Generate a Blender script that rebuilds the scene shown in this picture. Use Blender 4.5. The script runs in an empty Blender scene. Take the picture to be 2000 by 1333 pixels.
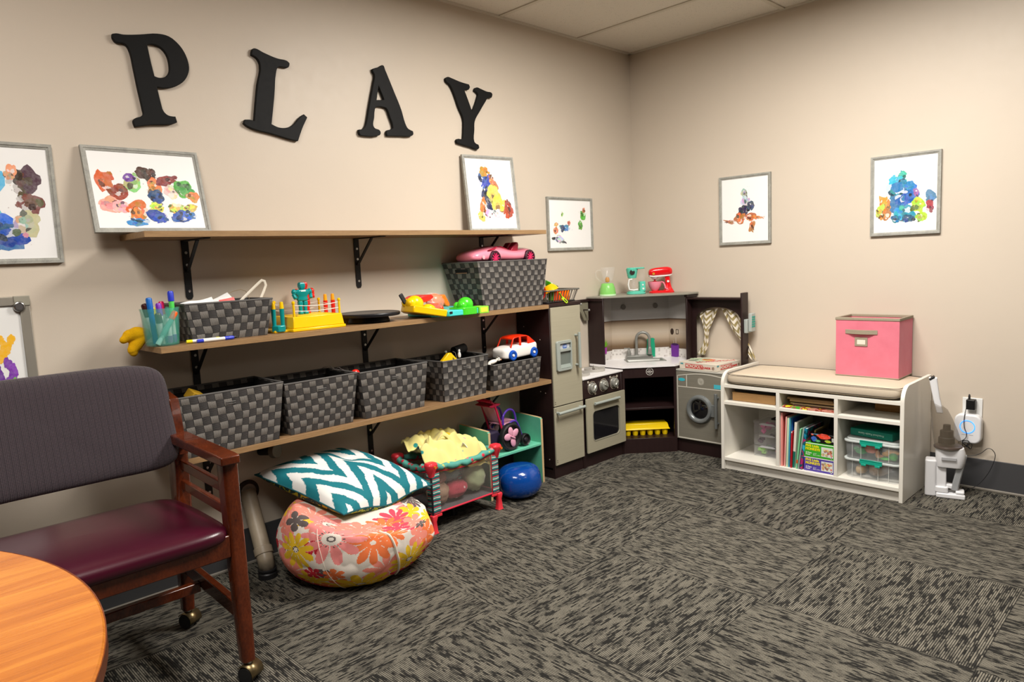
import bpy, bmesh, math, random
import numpy as np
from mathutils import Vector, Matrix, Euler, noise as mnoise
random.seed(7)
SC = bpy.context.scene
COL = SC.collection
PI = math.pi

# ------------------------------------------------------------------ camera
CAM = np.array([-3.746986, -2.692601, 1.150033])
def cam_axes(yaw, pitch, roll):
    cy, sy, cp, sp, cr, sr = math.cos(yaw), math.sin(yaw), math.cos(pitch), math.sin(pitch), math.cos(roll), math.sin(roll)
    f = Vector((cy*cp, sy*cp, sp)); r = Vector((sy, -cy, 0)); u = r.cross(f)
    return cr*r + sr*u, -sr*r + cr*u, -f
ax = cam_axes(.798, -.1129, -.0448)
cd = bpy.data.cameras.new('camera'); cam = bpy.data.objects.new('camera', cd); COL.objects.link(cam)
cam.matrix_world = Matrix.Translation(Vector(CAM)) @ Matrix([[a[i] for a in ax] for i in range(3)]).to_4x4()
cd.sensor_width = 36; cd.lens = 1381.22/2000*36; cd.clip_start = .02
SC.camera = cam
# ------------------------------------------------------------------ light
SC.view_settings.view_transform = 'Standard'; SC.view_settings.look = 'None'
SC.view_settings.exposure = 0.0; SC.view_settings.gamma = 1
w = bpy.data.worlds.new('world'); SC.world = w; w.use_nodes = True
w.node_tree.nodes['Background'].inputs[0].default_value = (1, .93, .84, 1)
w.node_tree.nodes['Background'].inputs[1].default_value = .01
def area(name, loc, sx, sy, power, col=(1, .95, .885)):
    d = bpy.data.lights.new(name, 'AREA'); d.shape = 'RECTANGLE'; d.size = sx; d.size_y = sy
    d.energy = power; d.color = col
    o = bpy.data.objects.new(name, d); COL.objects.link(o); o.location = loc
    return o
LAMPS = [(-1.42, -1.6, 90), (-3.62, -1.6, 46), (-1.42, -4.04, 5), (-3.62, -4.04, 2)]
for lx, ly, lp in LAMPS:
    area('troffer_light', (lx, ly, 2.355), .52, 1.12, lp)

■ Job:
Leave every image out, and retype the material exactly.

■ Written response:
Generate a Blender script that rebuilds the scene shown in this picture. Use Blender 4.5. The script runs in an empty Blender scene. Take the picture to be 2000 by 1333 pixels.
import bpy, bmesh, math, random
import numpy as np
from mathutils import Vector, Matrix, Euler, noise as mnoise
random.seed(7)
SC = bpy.context.scene
COL = SC.collection
PI = math.pi

# ------------------------------------------------------------------ camera
CAM = np.array([-3.746986, -2.692601, 1.150033])
def cam_axes(yaw, pitch, roll):
    cy, sy, cp, sp, cr, sr = math.cos(yaw), math.sin(yaw), math.cos(pitch), math.sin(pitch), math.cos(roll), math.sin(roll)
    f = Vector((cy*cp, sy*cp, sp)); r = Vector((sy, -cy, 0)); u = r.cross(f)
    return cr*r + sr*u, -sr*r + cr*u, -f
ax = cam_axes(.798, -.1129, -.0448)
cd = bpy.data.cameras.new('camera'); cam = bpy.data.objects.new('camera', cd); COL.objects.link(cam)
cam.matrix_world = Matrix.Translation(Vector(CAM)) @ Matrix([[a[i] for a in ax] for i in range(3)]).to_4x4()
cd.sensor_width = 36; cd.lens = 1381.22/2000*36; cd.clip_start = .02
SC.camera = cam
# ------------------------------------------------------------------ light
SC.view_settings.view_transform = 'Standard'; SC.view_settings.look = 'None'
SC.view_settings.exposure = 0.0; SC.view_settings.gamma = 1
w = bpy.data.worlds.new('world'); SC.world = w; w.use_nodes = True
w.node_tree.nodes['Background'].inputs[0].default_value = (1, .93, .84, 1)
w.node_tree.nodes['Background'].inputs[1].default_value = .01
def area(name, loc, sx, sy, power, col=(1, .95, .885)):
    d = bpy.data.lights.new(name, 'AREA'); d.shape = 'RECTANGLE'; d.size = sx; d.size_y = sy
    d.energy = power; d.color = col
    o = bpy.data.objects.new(name, d); COL.objects.link(o); o.location = loc
    return o
LAMPS = [(-1.42, -1.6, 90), (-3.62, -1.6, 46), (-1.42, -4.04, 5), (-3.62, -4.04, 2)]
for lx, ly, lp in LAMPS:
    area('troffer_light', (lx, ly, 2.355), .52, 1.12, lp)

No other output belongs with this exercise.